I feel I [ought to] carry everyone in prayer, in a present that is God’s, where I recall every meeting, every voyage, every pastoral visit.

(The Huffinghton Post)

Why does the journalist have added "ought to" to the above Vatican Radio translation. Does the piece take a different meaning without "ought to"? If so, how are the two versions (with & without "ought to") different in meaning?

  • FWIW, Italian text is available at it.radiovaticana.va/news/2013/02/27/…
    – choster
    Feb 27, 2013 at 17:14
  • This is either A a translation issue, which you are better placed than most of us to answer - how would you translate the Italian text? - B a theological issue resting on the meaning of carry here. I'm not sure you'd characterize the author of this translation as a journalist; I doubt the Vatican leaves translation of papal statements to reporters at the radio station! Feb 27, 2013 at 17:37
  • @Stoney, thank you. I appreciate your observations, always. I am not a competent learner, but I like to follow pope facts on international press. However if I (have to) translate "Sento di portare tutti nella preghiera" from Italian to English I prefer the version without "ought to". But, since I'm not sure, I'm asking here to understand the difference between the two versions. Sorry, but I do not understand your last sentence: why do you doubt the Vatican leaves translations?
    – user114
    Feb 27, 2013 at 17:53
  • The entire world hangs on the Pope's every word. I am quite sure that official translations of the Pope's formal speeches are prepared in advance by the Secretariat of State, for dissemination by the Vatican Press Office. The variants reported in my answer seem to me confirm this. Feb 27, 2013 at 19:13

3 Answers 3


The Huffington Post has not added the phrase [ought to] to the VR translation, which as you may see at the VR site itself has the phrase, in brackets as the HP story reports it.

I note, however, that the VR Italian text (linked by choster in a comment to your question) has Benedict saying, shortly after he starts

Grazie di cuore! Sono veramente commosso! E vedo la Chiesa viva! E penso che dobbiamo anche dire un grazie al Creatore per il tempo bello che ci dona adesso ancora nell’inverno.

This does not (at this writing) appear in the VR translation; but it is reported in several newspapers and at the blog Whispers in the Loggia, where it is, significantly, enclosed in brackets just like the phrase [ought to]. The blog translates it as follows:

[Thank you from the bottom of my heart. I am truly moved, and in you I see the church is alive! And I think we owe a word of thanks to the Creator for this beautiful weather that he gives us; the sun is here, even in wintertime!]

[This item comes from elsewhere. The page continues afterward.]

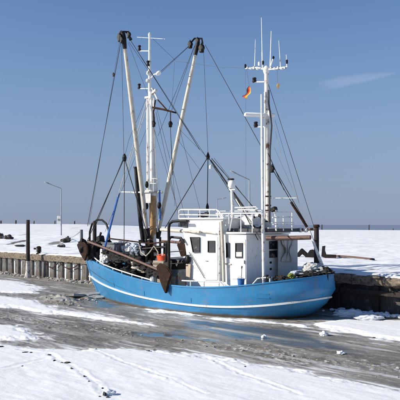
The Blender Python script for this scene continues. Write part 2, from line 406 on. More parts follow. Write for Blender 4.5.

I conjecture that both of these are spur-of-the-moment interpolations by the Pope into the official text.


The sentence very much takes a different meaning if the "ought to" is included.

I feel I carry everyone in prayer, in a present that is God’s, where I recall every meeting, every voyage, every pastoral visit.

Without the "ought to", what he says is "I feel [that I do] carry everyone in prayer..." This means that the speaker feels they are currently and successfully carrying everyone in prayer, etc. They are confident that they are doing so.

I feel I ought to carry everyone in prayer, in a present that is God’s, where I recall every meeting, every voyage, every pastoral visit.

With the "ought to", the speaker is saying "I feel [I should] carry everyone in prayer..." Meaning the speaker thinks that they should start carrying everyone in prayer, but isn't currently doing so.

Now as to which is the correct translation, I agree with StoneyB that you're more qualified to determine that! But that's the difference between the two phrasings. I would guess from context that the "ought to" was not intended, but can't be sure.


Looking just at the grammar, I agree with WendiKidd: "I carry everyone in prayer" says that the speaker does indeed do this. "I ought to carry everyone in prayer" says that he doesn't but he believes he should.

I followed the link and read a little more of the context, and it appears that by "carry" here he does not mean "support": he's not saying that he supports or upholds everyone in the world with his prayers. Rather, he's saying that he carries his prayers to God. That is, everything that happens to him and everyone he meets, he talks to God about this. So leaving out the "ought to" doesn't turn it into a boast about how he is personally supporting the world or anything like that. It just means, he seeks God's help with everything. The "ought to" is probably technically correct, as it is unlikely that he really takes 100% of every concern he has and every person he meets to God, but in context the sentence works with or without.